====== DATASET EXCERPT
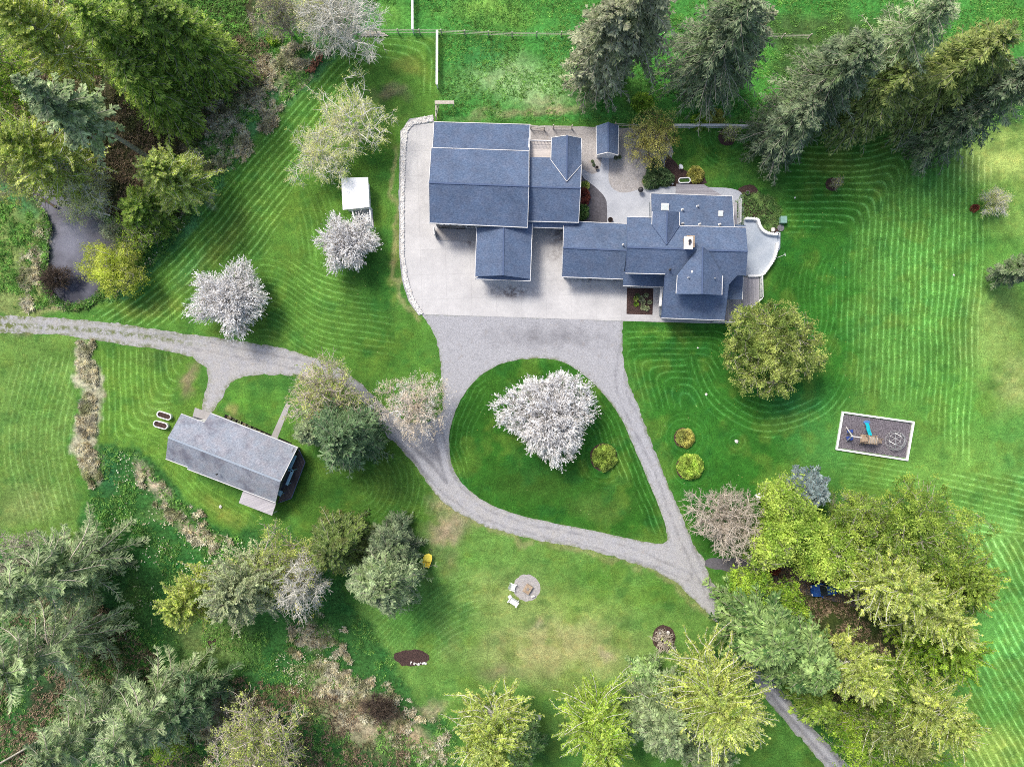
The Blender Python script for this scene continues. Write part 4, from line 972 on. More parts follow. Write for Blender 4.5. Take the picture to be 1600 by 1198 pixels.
mb = MB(); mb.prism([(*W(*p, 1.9).xy, .07) for p in pen], .07); wpart(mb, 'pen_floor', M['walk'], coop)
# ---- small white pump house
ph_ = empty('pump_house', W(1186, 774, 0), label='tiny white gabled pump house between the bare tree and the lime-green maples', cat='shed')
mb = MB(); c = W(1187, 774.5, 0)
Rz = Matrix.Rotation(math.radians(22), 4, 'Z'); T = Matrix.Translation(c) @ Rz
mb.box((0, 0, .45), (1.2, .8, .9), M=T); wpart(mb, 'wall', M['white'], ph_)
mb = MB(); mb.add([T @ Vector(v) for v in ((-.75,-.55,.88),(.75,-.55,.88),(.75,.55,.88),(-.75,.55,.88),(-.75,0,1.3),(.75,0,1.3))], [(0,1,5,4),(3,4,5,2),(0,4,3),(1,2,5),(0,3,2,1)]); wpart(mb, 'roof', plain('pink_white_roof', (.75, .7, .69)), ph_)
# ------------------------------------------------------------------ TREES
def tube_np(p0, p1, r0, r1, n=4):
    d = p1 - p0; L = np.linalg.norm(d, axis=1, keepdims=True) + 1e-9; d = d / L
    up = np.where(np.abs(d[:, 2:3]) < .9, np.array([[0, 0, 1.]]), np.array([[1., 0, 0]]))
    x = np.cross(d, up); x /= np.linalg.norm(x, axis=1, keepdims=True) + 1e-9; y = np.cross(x, d)
    a = np.arange(n) * 2 * np.pi / n
    ring = x[:, None, :] * np.cos(a)[None, :, None] + y[:, None, :] * np.sin(a)[None, :, None]
    V = np.concatenate([p0[:, None] + ring * r0[:, None, None], p1[:, None] + ring * r1[:, None, None]], 1)
    N = len(p0); b = (np.arange(N) * 2 * n)[:, None, None]
    k = np.arange(n); f = np.stack([k, (k + 1) % n, (k + 1) % n + n, k + n], -1)[None]
    return V.reshape(-1, 3), (b + f).reshape(-1, 4)
def diamonds(c, u, v, tint, skew=0.15):
    V = np.stack([c - u, c + v - u * skew, c + u, c - v - u * skew], 1).reshape(-1, 3)
    F = np.arange(len(V)).reshape(-1, 4); return V, F, np.repeat(tint, 4)
def join(parts):
    V = []; F = []; b = 0
    for v, f in parts: V.append(v); F.append(f + b); b += len(v)
    return np.concatenate(V), np.concatenate(F)
def unit(a): return a / (np.linalg.norm(a, axis=-1, keepdims=True) + 1e-9)

def lobes(rng, amp=.22):
    ph = rng.random(5) * 6.28; am = rng.random(5) * amp
    return lambda az: 1 + sum(am[k] * np.cos((k + 2) * az + ph[k]) for k in range(5))

def grow_deciduous(rng, h, R, zb=.25, n1=12, n2=90, n3=700, n4=2600, r0=None, twig=.022, spread=1.0, shape=None, lean=(0, 0), tl=.7, up=.25, droop=0.0):
    """returns branch tubes (V,F) and node arrays of the two finest levels. Crown fills a lobed ellipsoid."""
    r0 = r0 or .018 * h + .05; lb = shape or lobes(rng); z0 = h * zb
    cz = z0 + (h - z0) * .45; Rz = (h - z0) * .55
    def env(n, lo, hi, flat=1.0):
        az = rng.random(n) * 6.28; cu = rng.uniform(-.75, 1, n); s = np.sqrt(1 - cu ** 2)
        rho = (lo + (hi - lo) * rng.random(n)) ; r = R * lb(az) * rho
        z = cz + Rz * cu * rho
        p = np.stack([r * s * np.cos(az), r * s * np.sin(az), z], -1); p[:, 0] += lean[0] * z / h; p[:, 1] += lean[1] * z / h
        return p
    tubes = []
    def curves(p0, p1, ra, rb, seg, curl, upk):
        N = len(p0); L = np.linalg.norm(p1 - p0, axis=1, keepdims=True)
        mid = (p0 + p1) / 2 + rng.normal(0, 1, (N, 3)) * L * curl + np.array([0, 0, 1]) * L * upk
        t = np.linspace(0, 1, seg + 1)[None, :, None]
        P = (1 - t) ** 2 * p0[:, None] + 2 * t * (1 - t) * mid[:, None] + t ** 2 * p1[:, None]
        P[:, 1:-1] += rng.normal(0, 1, (N, seg - 1, 3)) * L[:, None] * curl * .3
        rr = ra[:, None] + (rb - ra)[:, None] * np.linspace(0, 1, seg + 1)[None]
        V, F = tube_np(P[:, :-1].reshape(-1, 3), P[:, 1:].reshape(-1, 3), rr[:, :-1].ravel(), rr[:, 1:].ravel(), 5 if seg > 4 else 3)
        tubes.append((V, F)); return P[:, 1:].reshape(-1, 3), rr[:, 1:].ravel()
    tz = np.linspace(0, 1, 9); T = np.stack([lean[0] * tz + np.sin(tz * 5 + rng.random() * 6) * .02 * h * tz, lean[1] * tz + np.cos(tz * 4 + rng.random() * 6) * .02 * h * tz, tz * h * .82], -1)
    T[0] = 0; T[0, 2] = -.15
    tr = r0 * (1 - tz * .85)
    tv, tf = tube_np(T[:-1], T[1:], tr[:-1], tr[1:], 8); trunk = (tv, tf)
    t1 = env(n1, .6, .85)
    a = np.clip((t1[:, 2] / h) * .6 - .05 + rng.uniform(-.08, .08, n1), zb * .6, .95)
    s1 = np.stack([np.interp(a, tz, T[:, k]) for k in range(3)], -1); s1[:, 2] = np.interp(a, tz, T[:, 2]); ra = np.interp(a, tz, tr) * .62
    P1, R1 = curves(s1, t1, ra, np.full(n1, max(twig * 1.8, r0 * .1)), 6, .07, up)
    P1 = np.concatenate([P1, T[4:]]); R1 = np.concatenate([R1, tr[4:] * .7])
    def attach(par, pr, tg):
        out = np.zeros(len(tg), int)
        for i in range(0, len(tg), 600):
            d = np.linalg.norm(tg[i:i + 600, None] - par[None], axis=2)
            pen = np.maximum(0, np.hypot(par[None, :, 0], par[None, :, 1]) - np.hypot(tg[i:i + 600, None, 0], tg[i:i + 600, None, 1])) * .9 + np.maximum(0, par[None, :, 2] - tg[i:i + 600, None, 2]) * .5
            out[i:i + 600] = np.argmin(d + pen, 1)
        return out
    t2 = env(n2, .3, .98); k = attach(P1, R1, t2)
    P2, R2 = curves(P1[k], t2, np.maximum(R1[k] * .55, twig * 1.4), np.full(n2, twig * 1.1), 5, .09, up * .6)
    t3 = env(n3, .22, 1.04); k = attach(P2, R2, t3)
    ln = t3 - P2[k]; Ln = np.linalg.norm(ln, axis=1, keepdims=True); t3 = P2[k] + ln * np.minimum(1, R * .45 / (Ln + 1e-6)); t3[:, 2] -= droop * Ln[:, 0]
    P3_, R3 = curves(P2[k], t3, np.maximum(R2[k] * .6, twig), np.full(n3, twig * .7), 3, .1, up * .3)
    P4 = P3_
    if n4:
        k = rng.integers(0, len(P3_), n4); c = np.array([0, 0, cz]); d = unit(unit(P3_[k] - c) * spread + rng.normal(0, .75, (n4, 3)) + [0, 0, .25])
        d[:, 2] -= droop * .8
        e = P3_[k] + d * (tl * rng.uniform(.4, 1.2, n4))[:, None]
        V, F = tube_np(P3_[k], e, np.full(n4, twig * .75), np.full(n4, twig * .4), 3)
        fine = (V, F); P4 = np.concatenate([(P3_[k] + e) / 2, e]); D4 = np.concatenate([d, d])
    else: fine = None; D4 = unit(P3_ - [0, 0, cz])
    return trunk, tubes, fine, P4, D4

def leaves_from(rng, P, D, n, size, jit, flat=.5, asp=.55, clump=.0):
    sub_ = rng.choice(len(P), max(60, min(len(P), n // 9)), replace=False); k = sub_[rng.integers(0, len(sub_), n)]; c = P[k] + rng.normal(0, jit * 1.35, (n, 3))
    u = unit(D[k] * .6 + rng.normal(0, .7, (n, 3)) * [1, 1, flat]); nn = unit(rng.normal(0, .6, (n, 3)) + [0, 0, 1.0]); v = unit(np.cross(nn, u))
    s = (size * rng.uniform(.6, 1.4, n))[:, None]
    t = np.clip((fbm(c[:, 0] * .9 + 30, c[:, 1] * .9 + c[:, 2] * .8, 3, 2) - .5) * 2.6 + .5 + rng.normal(0, .18, n), 0, 1)
    return diamonds(c, u * s * .5, v * s * asp * .5, t)

def conifer(rng, h, R, nb=200, ns=22, wsp=.08, zb=.12, droop=.32, upturn=.0, pw=.85, jitter_r=.25, sl=.75, r0=None, asc=0.0, loose=0.0, open_=0.0, bendy=.12):
    """trunk, branch tubes, sprays: herringbone of needle sprays drooping off every branch"""
    r0 = r0 or .013 * h + .06
    z = h * (zb + (1 - zb) * np.sort(rng.random(nb)) ** .92); az = np.arange(nb) * 2.39996 + rng.normal(0, .35, nb)
    t = (z - h * zb) / (h * (1 - zb)); L = R * (1 - t) ** pw * (1 + rng.uniform(-jitter_r, jitter_r, nb)) * np.minimum(1, .55 + t * 5) + .25
    lb = lobes(rng, .12); L *= lb(az)
    seg = 6; s = np.linspace(0, 1, seg + 1)
    ho = np.stack([np.cos(az), np.sin(az)], -1)
    el = np.interp(t, [0, 1], [-.12, .7]) + asc + rng.normal(0, .08 + .3 * asc, nb)
    bend = rng.normal(0, bendy, nb); wob = rng.normal(0, .35 * bendy, nb)
    P = np.zeros((nb, seg + 1, 3))
    for i, a in enumerate(s):
        r = L * a; ang = az + bend * a + wob * np.sin(a * 5)
        P[:, i, 0] = r * np.cos(ang); P[:, i, 1] = r * np.sin(ang)
        P[:, i, 2] = z + L * (el * a - droop * a ** 1.8 + upturn * a ** 4)
    br = np.maximum(.014 * L, .02)[:, None] * (1.1 - s)[None] + .01
    V, F = tube_np(P[:, :-1].reshape(-1, 3), P[:, 1:].reshape(-1, 3), br[:, :-1].ravel(), br[:, 1:].ravel(), 3)
    zz = np.linspace(0, 1, 10); T = np.stack([np.sin(zz * 3) * .01 * h, np.cos(zz * 2.5) * .01 * h, zz * h * .99], -1); T[0, 2] = -.15
    tr = r0 * (1 - zz) ** .8 + .02; tv, tf = tube_np(T[:-1], T[1:], tr[:-1], tr[1:], 8)
    # sprays
    m = nb * ns * 2; bi = np.repeat(np.arange(nb), ns * 2); a = np.clip(rng.uniform(.14 + open_, 1.02, m), 0, 1); side = np.tile([1, -1], nb * ns)
    fi = np.minimum((a * seg).astype(int), seg - 1); fr = a * seg - fi
    c = P[bi, fi] * (1 - fr[:, None]) + P[bi, fi + 1] * fr[:, None]; d = unit(P[bi, fi + 1] - P[bi, fi])
    sd = unit(np.stack([-d[:, 1], d[:, 0], np.zeros(m)], -1)) * side[:, None]
    sz = sl * (0.35 + .75 * np.sin(np.pi * np.clip(a * .85 + .1, 0, 1))) * np.clip(L[bi] / 2.6, .3, 1.15) * rng.uniform(.7, 1.25, m)
    dr = rng.uniform(.1, .55, m) * (droop + .35)
    u = unit(d * rng.uniform(.45, 1.0, m)[:, None] + sd * rng.uniform(.5, .95, m)[:, None] - np.array([0, 0, 1.]) * dr[:, None])
    tb = rng.normal(.42, .26, nb)[bi]
    out = []
    for q in range(3):
        ln = sz * (1.0 if q == 0 else .62); rot = unit(u + rng.normal(0, (.32 if q else .1) + loose, (m, 3)))
        st = c + (u * (sz * .45)[:, None] if q else 0)
        nn = unit(rng.normal(0, .35 + loose * .5, (m, 3)) + [0, 0, 1.]); v = unit(np.cross(nn, rot))
        tt = np.clip(tb + rng.normal(0, .22, m) + (.12 if q else 0), 0, 1)
        out.append(diamonds(st + rot * (ln * .5)[:, None], rot * (ln * .55)[:, None], v * (wsp * (.5 + .5 * np.minimum(1, sz / sl)) * (1 if q == 0 else .75))[:, None], tt, .25))
    # inner fill so the crown is not hollow
    k = nb * 4; bi = rng.integers(0, nb, k); a = rng.uniform(.05, .6, k); fi = (a * seg).astype(int); c = P[bi, fi] + rng.normal(0, .18, (k, 3))
    u = unit(rng.normal(0, 1, (k, 3))); v = unit(np.cross(u, rng.normal(0, 1, (k, 3)))); out.append(diamonds(c, u * .3, v * .14, np.clip(rng.normal(.2, .1, k), 0, 1)))
    Vs = []; Fs = []; Ts = []; b = 0
    for v_, f_, t_ in out: Vs.append(v_); Fs.append(f_ + b); Ts.append(t_); b += len(v_)
    return (tv, tf), (V, F), (np.concatenate(Vs), np.concatenate(Fs), np.concatenate(Ts))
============
== EXERCISE DIRECTIONS ==
Copy out every line where the word "parts" occurs.

== RESPONSE TO THIS TASK ==
The Blender Python script for this scene continues. Write part 4, from line 972 on. More parts follow. Write for Blender 4.5. Take the picture to be 1600 by 1198 pixels.
def join(parts):
    for v, f in parts: V.append(v); F.append(f + b); b += len(v)